Biomiméthique de
Emmanuel Delannoy
Répondre à la crise du vivant par le biomimétisme
« Il n'y a pas de crise du vivant. Il n'y a qu'une crise de notre relation au vivant. »
Je remercie les Editions Rue de l'échiquier pour l'envoi de ce livre reçu dans le cadre d'une opération Masse critique non-fiction.
D'abord la forme : tout est beau dans cet objet-livre. Sa taille, la texture de la couverture, le grain du papier, son coloris, le choix des différentes typographies, l'aération des chapitres, la transition poétique entre chaque, chaque détail a été soigneusement pensé et il s'en dégage une bienveillante douceur. Rien d'étonnant alors à découvrir en quatrième de couverture un logo avec la mention : « imprimé en France avec amour et passion ».
Le fond à présent. J'ai choisi ce livre parmi d'autres dans la liste proposée en n'ayant que peu de connaissances sur le sujet : le biomimétisme est une démarche qui s'inspire du vivant, tel que le Velcro, par exemple, invention issue de l'observation de la graine de bardane.
Selon l'auteur, sa définition du biomimétisme serait l'ensemble des approches visant à faire rentrer l'économie dans le vivant, contrairement à ce qui se fait actuellement où, par tous les moyens, même scandaleux, on tente de faire plier le vivant à l'économie.
L'essai se compose de deux parties : d'abord un sombre constat de l'état des lieux dont la crise sanitaire actuelle n'est que l'un des révélateurs. Ensuite, un panel de solutions, qui pourrait éviter l'apocalypse annoncée, à condition qu'on le veuille bien. Responsabilisation de l'ensemble des partenaires, prise en compte des limites de la biosphère, courage politique … C'est pas gagné.

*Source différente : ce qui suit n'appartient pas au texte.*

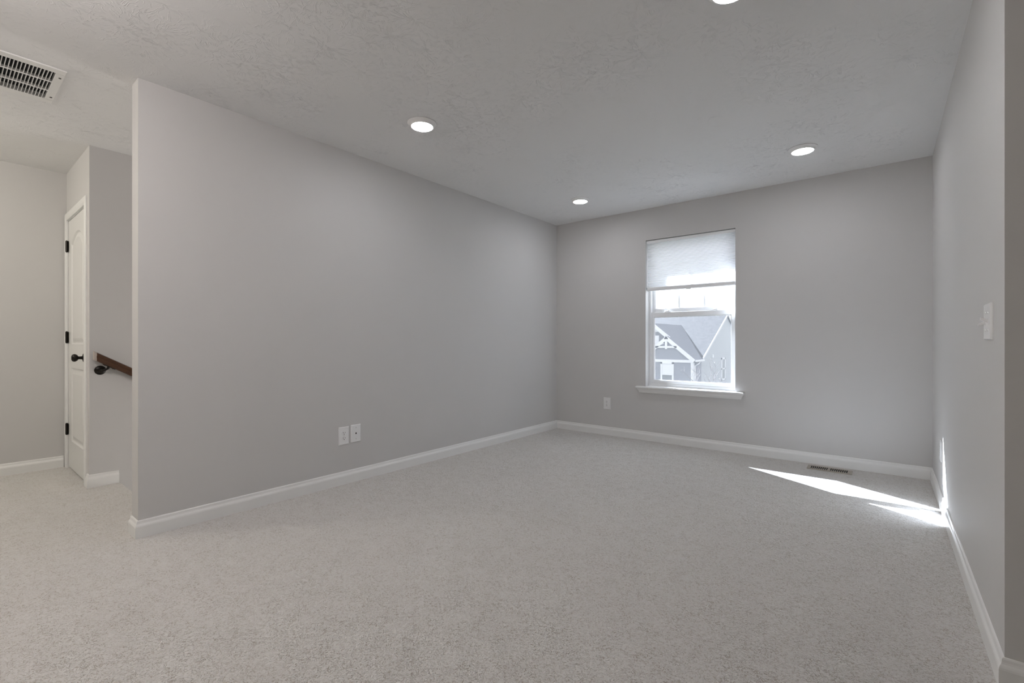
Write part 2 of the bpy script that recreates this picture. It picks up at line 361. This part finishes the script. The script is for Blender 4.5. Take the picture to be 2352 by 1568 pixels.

Il n'est plus temps de moins polluer, de moins faire mal ; le zéro impact, zéro carbone, zéro déchet, n'est plus suffisant : pour espérer continuer à exister sur cette planète en tant qu'espèce humaine, il faut inverser les flux.
Un des paragraphes particulièrement éclairants est celui sur l'entropie générée par le transfert de l'énergie : le problème n'est pas l'augmentation de la population mais bien l'augmentation de sa consommation énergétique. Pour se représenter notre dépendance (addiction) à l'énergie, a été inventé le concept d' « esclave énergétique ». Il indique que chaque occidental dispose d'environ 500 « équivalents esclaves » pour lui fournir l'énergie qu'il consomme.
Effondrement de la biodiversité, phénomènes d'emballement des événements climatiques, surexploitation des ressources, la fin est proche à tel point que pour certains milliardaires américains, la seule issue possible serait dans la conquête de nouvelles planètes.
« Heureusement, la technologie va nous sauver ! » Plus d'insectes ? Qu'à cela ne tienne ! Vive les drones pollinisateurs ! Apporter une solution technique à un problème qui est d'ordre culturel ou comportemental, engendre automatiquement une cascade de nouveaux problèmes qu'on tentera à nouveau de résoudre par la technologie. Pour citer l'auteur, « ceci démontre sans doute que le mouvement perpétuel existe … ».
Le dernier chapitre de cette première partie présente les aveuglements de l'économie, face aux externalités positives de l'activité humaine non mesurables monétairement. Inversement, elle a depuis toujours négligé les conséquences négatives de ses actions, qui indépendamment sont peut-être négligeables, mais prises dans leur ensemble deviennent catastrophiques.
Alors, que faire ? La seconde partie développe les potentialités globales du biomimétisme. Elle met d'abord en garde contre une dérive éventuelle qui utiliserait la méthode pour améliorer les capacités destructrices actuelles du vivant : ce serait un comble. Elle propose ensuite un ensemble de pistes pour transiter d'une économie prédatrice vers une économie régénératrice. Un autre modèle de développement basé sur le respect du vivant, plus que le respect, la gratitude envers ce qui est.
Comme l'a écrit
Hubert Reeves (cité par l'auteur) : « Nous menons une guerre à la nature. Cette guerre, si nous la gagnons, nous sommes perdus. » Tout est dit.